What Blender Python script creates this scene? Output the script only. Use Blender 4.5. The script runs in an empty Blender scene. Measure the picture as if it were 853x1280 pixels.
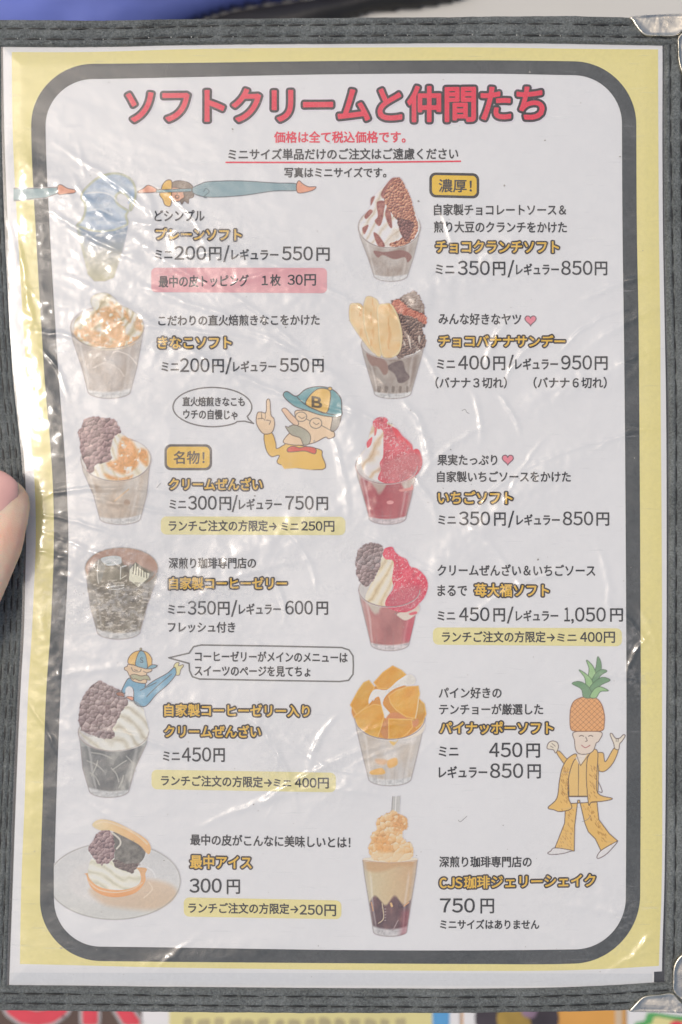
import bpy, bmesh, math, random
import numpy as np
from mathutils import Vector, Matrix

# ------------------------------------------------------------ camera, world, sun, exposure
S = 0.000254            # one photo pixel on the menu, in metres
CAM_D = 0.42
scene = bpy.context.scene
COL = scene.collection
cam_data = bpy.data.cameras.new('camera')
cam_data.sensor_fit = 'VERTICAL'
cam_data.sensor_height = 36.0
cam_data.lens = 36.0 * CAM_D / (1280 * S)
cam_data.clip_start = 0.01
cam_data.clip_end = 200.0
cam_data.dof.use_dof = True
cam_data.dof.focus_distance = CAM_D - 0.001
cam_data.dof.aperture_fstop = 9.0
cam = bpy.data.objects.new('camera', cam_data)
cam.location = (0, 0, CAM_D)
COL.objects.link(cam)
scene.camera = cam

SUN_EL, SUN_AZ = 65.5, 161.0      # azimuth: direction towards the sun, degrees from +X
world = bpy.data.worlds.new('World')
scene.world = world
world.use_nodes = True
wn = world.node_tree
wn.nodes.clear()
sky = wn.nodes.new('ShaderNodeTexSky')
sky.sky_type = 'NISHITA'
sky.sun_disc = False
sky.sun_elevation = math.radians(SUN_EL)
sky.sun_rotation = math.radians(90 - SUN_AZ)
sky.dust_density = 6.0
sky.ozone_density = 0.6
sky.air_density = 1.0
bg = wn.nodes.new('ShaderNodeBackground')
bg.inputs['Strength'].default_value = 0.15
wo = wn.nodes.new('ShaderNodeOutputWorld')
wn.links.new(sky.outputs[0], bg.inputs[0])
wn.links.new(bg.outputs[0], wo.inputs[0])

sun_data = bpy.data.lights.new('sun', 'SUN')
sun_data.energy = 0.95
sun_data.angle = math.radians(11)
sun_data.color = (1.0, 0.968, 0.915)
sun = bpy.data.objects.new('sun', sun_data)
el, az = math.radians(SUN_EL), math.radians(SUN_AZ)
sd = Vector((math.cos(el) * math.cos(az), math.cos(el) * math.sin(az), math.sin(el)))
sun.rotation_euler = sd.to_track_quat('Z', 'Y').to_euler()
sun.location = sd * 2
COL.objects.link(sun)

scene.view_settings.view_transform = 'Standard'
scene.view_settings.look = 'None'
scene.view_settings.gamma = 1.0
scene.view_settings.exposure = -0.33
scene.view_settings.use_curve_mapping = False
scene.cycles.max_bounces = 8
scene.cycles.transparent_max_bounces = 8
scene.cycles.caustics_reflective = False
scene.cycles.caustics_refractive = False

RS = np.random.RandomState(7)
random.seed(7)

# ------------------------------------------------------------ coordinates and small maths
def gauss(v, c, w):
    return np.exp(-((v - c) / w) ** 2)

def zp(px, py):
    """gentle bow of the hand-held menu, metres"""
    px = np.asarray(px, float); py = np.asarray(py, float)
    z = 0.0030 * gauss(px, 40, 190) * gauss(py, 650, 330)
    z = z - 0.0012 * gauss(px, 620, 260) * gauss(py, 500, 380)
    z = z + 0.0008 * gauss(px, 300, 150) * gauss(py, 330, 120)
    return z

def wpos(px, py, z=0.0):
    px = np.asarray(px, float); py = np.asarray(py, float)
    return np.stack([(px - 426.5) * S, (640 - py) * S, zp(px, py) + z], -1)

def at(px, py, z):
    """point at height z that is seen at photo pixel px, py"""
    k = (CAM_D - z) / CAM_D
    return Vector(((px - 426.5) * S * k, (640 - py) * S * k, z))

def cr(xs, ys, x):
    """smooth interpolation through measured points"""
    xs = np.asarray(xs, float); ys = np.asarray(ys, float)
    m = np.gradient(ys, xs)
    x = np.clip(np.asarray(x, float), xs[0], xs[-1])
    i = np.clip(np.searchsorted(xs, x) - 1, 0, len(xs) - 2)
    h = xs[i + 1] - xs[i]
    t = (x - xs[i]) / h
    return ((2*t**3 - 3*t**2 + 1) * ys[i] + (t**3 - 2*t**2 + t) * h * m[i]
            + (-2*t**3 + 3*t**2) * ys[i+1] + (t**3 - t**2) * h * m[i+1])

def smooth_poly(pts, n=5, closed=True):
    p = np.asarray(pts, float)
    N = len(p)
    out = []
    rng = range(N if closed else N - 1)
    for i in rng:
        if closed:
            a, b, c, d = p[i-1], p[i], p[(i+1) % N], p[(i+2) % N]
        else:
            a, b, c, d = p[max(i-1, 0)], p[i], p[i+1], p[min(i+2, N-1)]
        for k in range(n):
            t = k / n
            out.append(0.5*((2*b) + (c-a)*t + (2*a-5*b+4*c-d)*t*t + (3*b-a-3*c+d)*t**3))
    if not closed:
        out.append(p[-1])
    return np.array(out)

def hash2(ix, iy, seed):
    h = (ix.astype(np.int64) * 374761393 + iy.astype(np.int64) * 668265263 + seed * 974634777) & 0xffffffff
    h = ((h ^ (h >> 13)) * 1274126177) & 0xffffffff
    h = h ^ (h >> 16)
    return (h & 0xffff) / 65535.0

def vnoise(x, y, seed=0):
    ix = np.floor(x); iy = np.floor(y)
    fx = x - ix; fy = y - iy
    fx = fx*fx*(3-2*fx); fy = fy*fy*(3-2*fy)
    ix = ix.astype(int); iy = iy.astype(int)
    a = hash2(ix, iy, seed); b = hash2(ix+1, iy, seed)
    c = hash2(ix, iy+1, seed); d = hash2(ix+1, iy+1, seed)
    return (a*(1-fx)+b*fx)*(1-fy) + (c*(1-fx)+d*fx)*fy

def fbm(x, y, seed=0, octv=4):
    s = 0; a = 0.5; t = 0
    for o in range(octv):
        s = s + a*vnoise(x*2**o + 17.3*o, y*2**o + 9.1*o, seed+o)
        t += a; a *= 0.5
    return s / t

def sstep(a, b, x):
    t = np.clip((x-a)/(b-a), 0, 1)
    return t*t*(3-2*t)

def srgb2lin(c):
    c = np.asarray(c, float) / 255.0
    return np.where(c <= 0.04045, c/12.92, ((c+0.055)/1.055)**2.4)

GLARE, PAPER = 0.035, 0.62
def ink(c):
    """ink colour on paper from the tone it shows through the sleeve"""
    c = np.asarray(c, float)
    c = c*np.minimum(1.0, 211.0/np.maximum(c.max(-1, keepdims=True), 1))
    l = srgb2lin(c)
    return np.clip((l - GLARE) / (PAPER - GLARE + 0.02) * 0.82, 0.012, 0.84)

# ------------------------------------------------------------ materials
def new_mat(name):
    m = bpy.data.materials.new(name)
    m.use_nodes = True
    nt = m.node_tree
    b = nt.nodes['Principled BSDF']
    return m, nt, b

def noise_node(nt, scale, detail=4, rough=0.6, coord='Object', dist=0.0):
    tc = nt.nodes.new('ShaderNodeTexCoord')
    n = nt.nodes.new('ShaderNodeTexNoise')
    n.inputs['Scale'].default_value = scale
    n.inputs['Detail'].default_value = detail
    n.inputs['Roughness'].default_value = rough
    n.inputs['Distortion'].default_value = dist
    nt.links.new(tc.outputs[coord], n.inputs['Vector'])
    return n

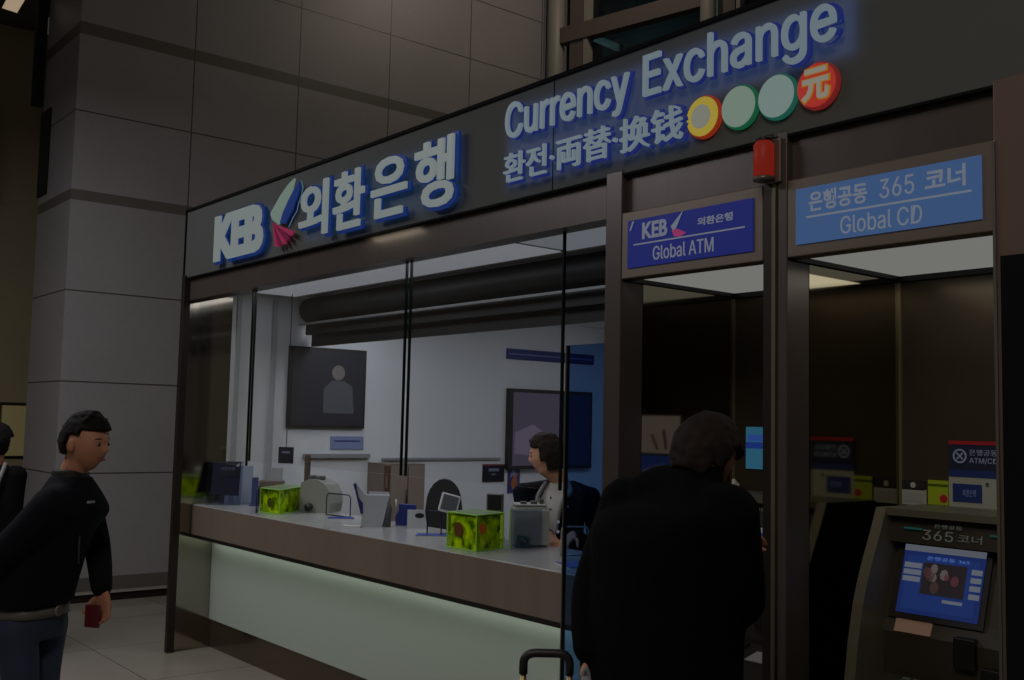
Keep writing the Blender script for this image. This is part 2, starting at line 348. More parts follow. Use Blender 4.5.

→ PROBLEM DETAILS: Copy the whole of the material above exactly, but not its images.

→ FULL ANSWER:
What Blender Python script creates this scene? Output the script only. Use Blender 4.5. The script runs in an empty Blender scene. Measure the picture as if it were 853x1280 pixels.
import bpy, bmesh, math, random
import numpy as np
from mathutils import Vector, Matrix

# ------------------------------------------------------------ camera, world, sun, exposure
S = 0.000254            # one photo pixel on the menu, in metres
CAM_D = 0.42
scene = bpy.context.scene
COL = scene.collection
cam_data = bpy.data.cameras.new('camera')
cam_data.sensor_fit = 'VERTICAL'
cam_data.sensor_height = 36.0
cam_data.lens = 36.0 * CAM_D / (1280 * S)
cam_data.clip_start = 0.01
cam_data.clip_end = 200.0
cam_data.dof.use_dof = True
cam_data.dof.focus_distance = CAM_D - 0.001
cam_data.dof.aperture_fstop = 9.0
cam = bpy.data.objects.new('camera', cam_data)
cam.location = (0, 0, CAM_D)
COL.objects.link(cam)
scene.camera = cam

SUN_EL, SUN_AZ = 65.5, 161.0      # azimuth: direction towards the sun, degrees from +X
world = bpy.data.worlds.new('World')
scene.world = world
world.use_nodes = True
wn = world.node_tree
wn.nodes.clear()
sky = wn.nodes.new('ShaderNodeTexSky')
sky.sky_type = 'NISHITA'
sky.sun_disc = False
sky.sun_elevation = math.radians(SUN_EL)
sky.sun_rotation = math.radians(90 - SUN_AZ)
sky.dust_density = 6.0
sky.ozone_density = 0.6
sky.air_density = 1.0
bg = wn.nodes.new('ShaderNodeBackground')
bg.inputs['Strength'].default_value = 0.15
wo = wn.nodes.new('ShaderNodeOutputWorld')
wn.links.new(sky.outputs[0], bg.inputs[0])
wn.links.new(bg.outputs[0], wo.inputs[0])

sun_data = bpy.data.lights.new('sun', 'SUN')
sun_data.energy = 0.95
sun_data.angle = math.radians(11)
sun_data.color = (1.0, 0.968, 0.915)
sun = bpy.data.objects.new('sun', sun_data)
el, az = math.radians(SUN_EL), math.radians(SUN_AZ)
sd = Vector((math.cos(el) * math.cos(az), math.cos(el) * math.sin(az), math.sin(el)))
sun.rotation_euler = sd.to_track_quat('Z', 'Y').to_euler()
sun.location = sd * 2
COL.objects.link(sun)

scene.view_settings.view_transform = 'Standard'
scene.view_settings.look = 'None'
scene.view_settings.gamma = 1.0
scene.view_settings.exposure = -0.33
scene.view_settings.use_curve_mapping = False
scene.cycles.max_bounces = 8
scene.cycles.transparent_max_bounces = 8
scene.cycles.caustics_reflective = False
scene.cycles.caustics_refractive = False

RS = np.random.RandomState(7)
random.seed(7)

# ------------------------------------------------------------ coordinates and small maths
def gauss(v, c, w):
    return np.exp(-((v - c) / w) ** 2)

def zp(px, py):
    """gentle bow of the hand-held menu, metres"""
    px = np.asarray(px, float); py = np.asarray(py, float)
    z = 0.0030 * gauss(px, 40, 190) * gauss(py, 650, 330)
    z = z - 0.0012 * gauss(px, 620, 260) * gauss(py, 500, 380)
    z = z + 0.0008 * gauss(px, 300, 150) * gauss(py, 330, 120)
    return z

def wpos(px, py, z=0.0):
    px = np.asarray(px, float); py = np.asarray(py, float)
    return np.stack([(px - 426.5) * S, (640 - py) * S, zp(px, py) + z], -1)

def at(px, py, z):
    """point at height z that is seen at photo pixel px, py"""
    k = (CAM_D - z) / CAM_D
    return Vector(((px - 426.5) * S * k, (640 - py) * S * k, z))

def cr(xs, ys, x):
    """smooth interpolation through measured points"""
    xs = np.asarray(xs, float); ys = np.asarray(ys, float)
    m = np.gradient(ys, xs)
    x = np.clip(np.asarray(x, float), xs[0], xs[-1])
    i = np.clip(np.searchsorted(xs, x) - 1, 0, len(xs) - 2)
    h = xs[i + 1] - xs[i]
    t = (x - xs[i]) / h
    return ((2*t**3 - 3*t**2 + 1) * ys[i] + (t**3 - 2*t**2 + t) * h * m[i]
            + (-2*t**3 + 3*t**2) * ys[i+1] + (t**3 - t**2) * h * m[i+1])

def smooth_poly(pts, n=5, closed=True):
    p = np.asarray(pts, float)
    N = len(p)
    out = []
    rng = range(N if closed else N - 1)
    for i in rng:
        if closed:
            a, b, c, d = p[i-1], p[i], p[(i+1) % N], p[(i+2) % N]
        else:
            a, b, c, d = p[max(i-1, 0)], p[i], p[i+1], p[min(i+2, N-1)]
        for k in range(n):
            t = k / n
            out.append(0.5*((2*b) + (c-a)*t + (2*a-5*b+4*c-d)*t*t + (3*b-a-3*c+d)*t**3))
    if not closed:
        out.append(p[-1])
    return np.array(out)

def hash2(ix, iy, seed):
    h = (ix.astype(np.int64) * 374761393 + iy.astype(np.int64) * 668265263 + seed * 974634777) & 0xffffffff
    h = ((h ^ (h >> 13)) * 1274126177) & 0xffffffff
    h = h ^ (h >> 16)
    return (h & 0xffff) / 65535.0

def vnoise(x, y, seed=0):
    ix = np.floor(x); iy = np.floor(y)
    fx = x - ix; fy = y - iy
    fx = fx*fx*(3-2*fx); fy = fy*fy*(3-2*fy)
    ix = ix.astype(int); iy = iy.astype(int)
    a = hash2(ix, iy, seed); b = hash2(ix+1, iy, seed)
    c = hash2(ix, iy+1, seed); d = hash2(ix+1, iy+1, seed)
    return (a*(1-fx)+b*fx)*(1-fy) + (c*(1-fx)+d*fx)*fy

def fbm(x, y, seed=0, octv=4):
    s = 0; a = 0.5; t = 0
    for o in range(octv):
        s = s + a*vnoise(x*2**o + 17.3*o, y*2**o + 9.1*o, seed+o)
        t += a; a *= 0.5
    return s / t

def sstep(a, b, x):
    t = np.clip((x-a)/(b-a), 0, 1)
    return t*t*(3-2*t)

def srgb2lin(c):
    c = np.asarray(c, float) / 255.0
    return np.where(c <= 0.04045, c/12.92, ((c+0.055)/1.055)**2.4)

GLARE, PAPER = 0.035, 0.62
def ink(c):
    """ink colour on paper from the tone it shows through the sleeve"""
    c = np.asarray(c, float)
    c = c*np.minimum(1.0, 211.0/np.maximum(c.max(-1, keepdims=True), 1))
    l = srgb2lin(c)
    return np.clip((l - GLARE) / (PAPER - GLARE + 0.02) * 0.82, 0.012, 0.84)

# ------------------------------------------------------------ materials
def new_mat(name):
    m = bpy.data.materials.new(name)
    m.use_nodes = True
    nt = m.node_tree
    b = nt.nodes['Principled BSDF']
    return m, nt, b

def noise_node(nt, scale, detail=4, rough=0.6, coord='Object', dist=0.0):
    tc = nt.nodes.new('ShaderNodeTexCoord')
    n = nt.nodes.new('ShaderNodeTexNoise')
    n.inputs['Scale'].default_value = scale
    n.inputs['Detail'].default_value = detail
    n.inputs['Roughness'].default_value = rough
    n.inputs['Distortion'].default_value = dist
    nt.links.new(tc.outputs[coord], n.inputs['Vector'])
    return n

Keep writing the Blender script for this image. This is part 2, starting at line 348. More parts follow. Use Blender 4.5.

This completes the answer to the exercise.